Source data:
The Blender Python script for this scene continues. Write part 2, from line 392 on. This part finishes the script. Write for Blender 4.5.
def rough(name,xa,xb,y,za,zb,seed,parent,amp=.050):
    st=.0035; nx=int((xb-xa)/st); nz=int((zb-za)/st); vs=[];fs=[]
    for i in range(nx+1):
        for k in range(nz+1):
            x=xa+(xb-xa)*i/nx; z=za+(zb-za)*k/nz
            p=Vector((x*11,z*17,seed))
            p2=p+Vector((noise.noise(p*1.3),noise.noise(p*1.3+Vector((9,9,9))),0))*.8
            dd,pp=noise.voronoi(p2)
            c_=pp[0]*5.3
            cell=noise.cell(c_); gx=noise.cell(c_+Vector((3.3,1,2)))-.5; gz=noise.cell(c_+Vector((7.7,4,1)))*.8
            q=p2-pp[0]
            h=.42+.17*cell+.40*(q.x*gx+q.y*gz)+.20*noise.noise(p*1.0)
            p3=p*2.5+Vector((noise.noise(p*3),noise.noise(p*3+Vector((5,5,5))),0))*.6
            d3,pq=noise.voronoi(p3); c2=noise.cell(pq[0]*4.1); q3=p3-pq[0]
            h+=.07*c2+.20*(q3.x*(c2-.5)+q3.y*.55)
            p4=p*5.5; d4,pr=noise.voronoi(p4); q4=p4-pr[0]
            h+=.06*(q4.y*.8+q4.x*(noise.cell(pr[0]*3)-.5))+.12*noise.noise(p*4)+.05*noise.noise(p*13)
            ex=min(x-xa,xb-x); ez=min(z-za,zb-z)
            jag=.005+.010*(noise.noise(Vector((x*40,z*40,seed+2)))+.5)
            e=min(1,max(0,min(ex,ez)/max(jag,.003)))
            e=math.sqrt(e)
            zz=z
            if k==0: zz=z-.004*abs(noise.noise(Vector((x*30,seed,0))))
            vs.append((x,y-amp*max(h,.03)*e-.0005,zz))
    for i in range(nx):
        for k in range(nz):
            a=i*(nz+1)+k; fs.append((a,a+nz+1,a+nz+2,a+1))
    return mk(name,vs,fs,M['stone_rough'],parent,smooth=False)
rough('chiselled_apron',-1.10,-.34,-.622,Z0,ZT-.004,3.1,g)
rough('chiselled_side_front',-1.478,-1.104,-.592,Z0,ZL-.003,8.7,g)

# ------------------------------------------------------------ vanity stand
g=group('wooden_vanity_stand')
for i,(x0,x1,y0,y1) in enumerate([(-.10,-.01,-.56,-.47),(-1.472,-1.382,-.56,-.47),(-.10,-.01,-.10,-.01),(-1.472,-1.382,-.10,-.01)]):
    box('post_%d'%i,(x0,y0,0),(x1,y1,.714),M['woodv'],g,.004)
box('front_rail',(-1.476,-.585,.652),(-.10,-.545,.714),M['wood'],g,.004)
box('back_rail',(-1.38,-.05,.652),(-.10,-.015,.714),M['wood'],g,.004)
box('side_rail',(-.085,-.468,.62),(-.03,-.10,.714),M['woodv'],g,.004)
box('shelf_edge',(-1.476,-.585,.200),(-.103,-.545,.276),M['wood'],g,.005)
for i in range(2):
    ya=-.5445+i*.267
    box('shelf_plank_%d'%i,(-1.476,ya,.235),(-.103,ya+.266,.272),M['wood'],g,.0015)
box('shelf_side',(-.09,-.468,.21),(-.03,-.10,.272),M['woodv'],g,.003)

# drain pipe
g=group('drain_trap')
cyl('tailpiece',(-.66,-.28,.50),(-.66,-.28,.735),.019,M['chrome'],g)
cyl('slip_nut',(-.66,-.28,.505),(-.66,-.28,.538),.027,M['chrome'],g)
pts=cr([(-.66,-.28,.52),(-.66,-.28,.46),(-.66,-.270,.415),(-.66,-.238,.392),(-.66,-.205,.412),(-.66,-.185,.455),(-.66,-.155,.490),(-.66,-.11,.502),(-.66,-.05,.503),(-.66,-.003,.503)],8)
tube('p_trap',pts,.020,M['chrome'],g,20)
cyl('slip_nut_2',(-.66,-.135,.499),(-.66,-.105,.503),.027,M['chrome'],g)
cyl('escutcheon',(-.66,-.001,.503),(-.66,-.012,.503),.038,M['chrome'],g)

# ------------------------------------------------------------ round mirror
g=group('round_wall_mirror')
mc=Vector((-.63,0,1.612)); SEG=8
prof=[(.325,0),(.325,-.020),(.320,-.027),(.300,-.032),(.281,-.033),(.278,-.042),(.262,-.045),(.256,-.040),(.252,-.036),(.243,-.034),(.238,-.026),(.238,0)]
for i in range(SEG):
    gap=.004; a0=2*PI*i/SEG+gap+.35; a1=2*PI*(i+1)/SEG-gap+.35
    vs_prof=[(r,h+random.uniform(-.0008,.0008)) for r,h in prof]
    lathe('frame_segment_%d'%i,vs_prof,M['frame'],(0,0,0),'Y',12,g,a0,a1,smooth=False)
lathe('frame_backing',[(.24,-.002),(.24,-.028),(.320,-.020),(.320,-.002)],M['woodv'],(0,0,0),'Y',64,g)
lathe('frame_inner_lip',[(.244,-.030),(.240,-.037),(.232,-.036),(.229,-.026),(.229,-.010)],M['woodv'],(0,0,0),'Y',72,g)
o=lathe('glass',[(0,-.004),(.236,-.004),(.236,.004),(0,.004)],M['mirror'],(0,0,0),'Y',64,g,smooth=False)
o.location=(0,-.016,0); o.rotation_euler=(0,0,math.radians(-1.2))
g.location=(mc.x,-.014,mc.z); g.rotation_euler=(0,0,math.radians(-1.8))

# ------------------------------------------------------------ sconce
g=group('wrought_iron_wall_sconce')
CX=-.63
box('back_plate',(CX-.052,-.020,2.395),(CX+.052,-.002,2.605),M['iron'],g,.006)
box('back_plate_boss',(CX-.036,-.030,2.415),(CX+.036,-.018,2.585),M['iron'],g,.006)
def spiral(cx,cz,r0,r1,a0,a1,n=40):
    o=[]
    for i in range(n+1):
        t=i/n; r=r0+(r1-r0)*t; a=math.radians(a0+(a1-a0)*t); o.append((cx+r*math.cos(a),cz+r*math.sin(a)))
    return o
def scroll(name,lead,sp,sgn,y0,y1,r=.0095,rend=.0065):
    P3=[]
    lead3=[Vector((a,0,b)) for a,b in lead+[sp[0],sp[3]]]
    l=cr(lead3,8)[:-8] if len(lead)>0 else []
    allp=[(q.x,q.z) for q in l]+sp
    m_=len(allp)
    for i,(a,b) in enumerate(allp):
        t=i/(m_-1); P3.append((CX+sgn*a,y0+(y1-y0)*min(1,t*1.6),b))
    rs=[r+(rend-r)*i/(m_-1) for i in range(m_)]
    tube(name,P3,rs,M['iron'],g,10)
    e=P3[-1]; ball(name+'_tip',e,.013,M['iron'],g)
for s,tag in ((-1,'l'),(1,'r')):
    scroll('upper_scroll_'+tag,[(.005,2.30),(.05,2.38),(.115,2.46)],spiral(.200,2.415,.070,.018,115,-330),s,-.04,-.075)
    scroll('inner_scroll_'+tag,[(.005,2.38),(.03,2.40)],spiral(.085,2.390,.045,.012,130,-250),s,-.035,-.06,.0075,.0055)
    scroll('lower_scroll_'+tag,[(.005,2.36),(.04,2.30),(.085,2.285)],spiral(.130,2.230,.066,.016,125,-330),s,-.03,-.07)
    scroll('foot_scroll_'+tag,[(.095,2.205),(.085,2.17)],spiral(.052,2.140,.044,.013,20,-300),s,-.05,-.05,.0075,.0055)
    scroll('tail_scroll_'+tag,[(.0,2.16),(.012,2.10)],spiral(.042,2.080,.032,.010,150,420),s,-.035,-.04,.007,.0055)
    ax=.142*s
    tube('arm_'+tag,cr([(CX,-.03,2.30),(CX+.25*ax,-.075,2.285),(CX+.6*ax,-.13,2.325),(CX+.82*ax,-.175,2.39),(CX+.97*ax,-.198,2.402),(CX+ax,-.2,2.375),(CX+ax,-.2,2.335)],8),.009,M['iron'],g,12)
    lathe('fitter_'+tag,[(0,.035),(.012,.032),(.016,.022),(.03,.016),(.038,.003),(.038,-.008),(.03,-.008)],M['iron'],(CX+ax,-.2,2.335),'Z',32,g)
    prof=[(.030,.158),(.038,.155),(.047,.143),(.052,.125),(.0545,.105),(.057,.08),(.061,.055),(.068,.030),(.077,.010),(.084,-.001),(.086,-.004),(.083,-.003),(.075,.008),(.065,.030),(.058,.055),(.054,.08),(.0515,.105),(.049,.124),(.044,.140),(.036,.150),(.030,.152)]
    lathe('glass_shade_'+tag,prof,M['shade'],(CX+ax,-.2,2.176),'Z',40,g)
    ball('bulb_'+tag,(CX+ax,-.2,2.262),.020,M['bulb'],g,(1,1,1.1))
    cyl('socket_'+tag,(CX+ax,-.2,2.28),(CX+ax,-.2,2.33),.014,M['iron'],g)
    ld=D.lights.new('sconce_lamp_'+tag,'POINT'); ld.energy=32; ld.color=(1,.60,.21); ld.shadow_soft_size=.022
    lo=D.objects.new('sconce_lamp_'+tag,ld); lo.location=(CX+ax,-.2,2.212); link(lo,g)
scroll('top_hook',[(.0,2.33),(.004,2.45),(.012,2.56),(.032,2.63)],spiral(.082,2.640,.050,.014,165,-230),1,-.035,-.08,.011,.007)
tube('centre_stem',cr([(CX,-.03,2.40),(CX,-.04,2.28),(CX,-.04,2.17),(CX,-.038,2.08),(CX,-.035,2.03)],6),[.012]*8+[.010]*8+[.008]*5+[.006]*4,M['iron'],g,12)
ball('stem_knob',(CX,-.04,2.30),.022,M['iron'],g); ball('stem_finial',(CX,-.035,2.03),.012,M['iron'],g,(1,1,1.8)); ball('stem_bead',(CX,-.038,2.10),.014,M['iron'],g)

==

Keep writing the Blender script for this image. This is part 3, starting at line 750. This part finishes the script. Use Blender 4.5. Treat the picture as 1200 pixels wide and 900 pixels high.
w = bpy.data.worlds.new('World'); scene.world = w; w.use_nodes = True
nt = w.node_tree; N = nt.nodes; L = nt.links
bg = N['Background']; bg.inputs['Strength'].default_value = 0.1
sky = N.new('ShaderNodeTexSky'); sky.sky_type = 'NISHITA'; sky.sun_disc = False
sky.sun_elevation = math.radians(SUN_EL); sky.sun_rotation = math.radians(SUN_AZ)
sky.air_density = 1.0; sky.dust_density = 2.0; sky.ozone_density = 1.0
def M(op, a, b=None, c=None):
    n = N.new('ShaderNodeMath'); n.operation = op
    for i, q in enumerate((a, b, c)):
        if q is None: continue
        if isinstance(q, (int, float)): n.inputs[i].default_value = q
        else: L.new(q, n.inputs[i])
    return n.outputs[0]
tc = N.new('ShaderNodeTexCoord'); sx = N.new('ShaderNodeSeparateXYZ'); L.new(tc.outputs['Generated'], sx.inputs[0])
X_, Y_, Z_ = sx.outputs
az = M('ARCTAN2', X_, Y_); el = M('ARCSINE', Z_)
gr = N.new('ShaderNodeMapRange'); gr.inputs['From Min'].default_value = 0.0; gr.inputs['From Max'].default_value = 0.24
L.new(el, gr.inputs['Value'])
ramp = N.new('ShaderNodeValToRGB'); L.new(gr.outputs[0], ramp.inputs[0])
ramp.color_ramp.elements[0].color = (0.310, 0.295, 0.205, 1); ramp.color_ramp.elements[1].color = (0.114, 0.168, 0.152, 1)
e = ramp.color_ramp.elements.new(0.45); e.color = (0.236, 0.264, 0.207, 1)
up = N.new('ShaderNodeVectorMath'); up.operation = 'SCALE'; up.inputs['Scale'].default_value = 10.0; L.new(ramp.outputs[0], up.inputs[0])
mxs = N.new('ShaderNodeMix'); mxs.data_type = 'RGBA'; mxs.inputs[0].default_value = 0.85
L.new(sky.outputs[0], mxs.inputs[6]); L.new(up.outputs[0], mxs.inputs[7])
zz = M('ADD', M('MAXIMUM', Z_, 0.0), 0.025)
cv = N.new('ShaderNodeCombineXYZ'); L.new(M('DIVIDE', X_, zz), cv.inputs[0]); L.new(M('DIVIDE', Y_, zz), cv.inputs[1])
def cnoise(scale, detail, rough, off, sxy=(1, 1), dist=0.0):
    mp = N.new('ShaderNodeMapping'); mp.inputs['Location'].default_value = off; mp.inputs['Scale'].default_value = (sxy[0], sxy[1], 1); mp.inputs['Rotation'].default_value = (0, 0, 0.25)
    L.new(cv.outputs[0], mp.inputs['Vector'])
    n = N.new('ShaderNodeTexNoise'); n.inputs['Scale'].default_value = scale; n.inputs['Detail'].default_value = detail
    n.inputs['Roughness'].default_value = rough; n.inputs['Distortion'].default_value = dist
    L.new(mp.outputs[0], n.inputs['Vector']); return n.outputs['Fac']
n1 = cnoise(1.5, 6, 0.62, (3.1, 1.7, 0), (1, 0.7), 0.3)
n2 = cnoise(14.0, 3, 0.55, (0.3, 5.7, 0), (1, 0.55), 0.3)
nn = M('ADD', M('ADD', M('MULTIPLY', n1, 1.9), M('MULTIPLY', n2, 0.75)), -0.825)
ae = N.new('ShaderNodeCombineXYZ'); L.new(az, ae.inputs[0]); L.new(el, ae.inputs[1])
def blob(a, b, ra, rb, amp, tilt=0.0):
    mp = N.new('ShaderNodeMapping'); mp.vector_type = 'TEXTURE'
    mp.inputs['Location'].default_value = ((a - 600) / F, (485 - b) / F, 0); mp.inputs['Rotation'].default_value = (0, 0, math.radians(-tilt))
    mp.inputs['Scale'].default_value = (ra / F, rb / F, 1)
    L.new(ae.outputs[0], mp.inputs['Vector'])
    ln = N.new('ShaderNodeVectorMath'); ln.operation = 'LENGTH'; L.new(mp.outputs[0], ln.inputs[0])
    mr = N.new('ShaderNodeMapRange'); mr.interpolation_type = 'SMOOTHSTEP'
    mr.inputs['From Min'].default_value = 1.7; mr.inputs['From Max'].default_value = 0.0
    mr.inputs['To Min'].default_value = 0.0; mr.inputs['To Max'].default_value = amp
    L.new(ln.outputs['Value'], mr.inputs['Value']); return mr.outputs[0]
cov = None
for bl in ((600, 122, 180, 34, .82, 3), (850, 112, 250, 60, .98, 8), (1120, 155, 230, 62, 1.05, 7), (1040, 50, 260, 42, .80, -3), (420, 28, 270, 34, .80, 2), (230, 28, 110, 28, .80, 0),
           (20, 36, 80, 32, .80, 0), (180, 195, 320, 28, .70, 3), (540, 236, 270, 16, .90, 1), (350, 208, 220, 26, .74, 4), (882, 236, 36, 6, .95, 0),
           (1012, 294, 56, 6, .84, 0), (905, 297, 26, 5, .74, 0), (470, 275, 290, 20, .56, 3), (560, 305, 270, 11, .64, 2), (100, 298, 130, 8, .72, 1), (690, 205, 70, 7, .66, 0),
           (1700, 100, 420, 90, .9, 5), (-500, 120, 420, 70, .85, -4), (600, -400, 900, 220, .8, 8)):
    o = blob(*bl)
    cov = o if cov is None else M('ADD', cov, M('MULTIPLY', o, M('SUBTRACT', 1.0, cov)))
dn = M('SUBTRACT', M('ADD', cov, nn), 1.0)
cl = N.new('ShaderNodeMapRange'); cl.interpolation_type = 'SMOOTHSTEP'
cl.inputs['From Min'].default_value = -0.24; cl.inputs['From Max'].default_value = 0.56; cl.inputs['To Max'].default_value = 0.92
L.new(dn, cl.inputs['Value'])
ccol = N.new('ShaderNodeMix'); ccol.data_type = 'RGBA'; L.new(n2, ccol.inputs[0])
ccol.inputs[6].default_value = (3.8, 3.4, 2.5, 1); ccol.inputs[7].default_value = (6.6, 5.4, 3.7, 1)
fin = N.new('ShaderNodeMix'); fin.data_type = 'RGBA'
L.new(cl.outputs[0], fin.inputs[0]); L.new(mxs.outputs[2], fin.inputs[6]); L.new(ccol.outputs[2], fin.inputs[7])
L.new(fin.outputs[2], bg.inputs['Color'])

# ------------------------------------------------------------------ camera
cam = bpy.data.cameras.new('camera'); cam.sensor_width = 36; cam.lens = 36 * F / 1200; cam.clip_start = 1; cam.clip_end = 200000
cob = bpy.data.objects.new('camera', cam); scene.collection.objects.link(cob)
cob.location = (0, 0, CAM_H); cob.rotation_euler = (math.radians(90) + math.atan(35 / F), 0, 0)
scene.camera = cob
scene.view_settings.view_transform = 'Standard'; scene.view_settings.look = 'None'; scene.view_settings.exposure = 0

What to do:
Identify each line holding the string "scene", and copy it out.

Solution to this problem:
The Blender Python script for this scene continues. Write part 2, from line 392 on. This part finishes the script. Write for Blender 4.5.
w = bpy.data.worlds.new('World'); scene.world = w; w.use_nodes = True
cob = bpy.data.objects.new('camera', cam); scene.collection.objects.link(cob)
scene.camera = cob
scene.view_settings.view_transform = 'Standard'; scene.view_settings.look = 'None'; scene.view_settings.exposure = 0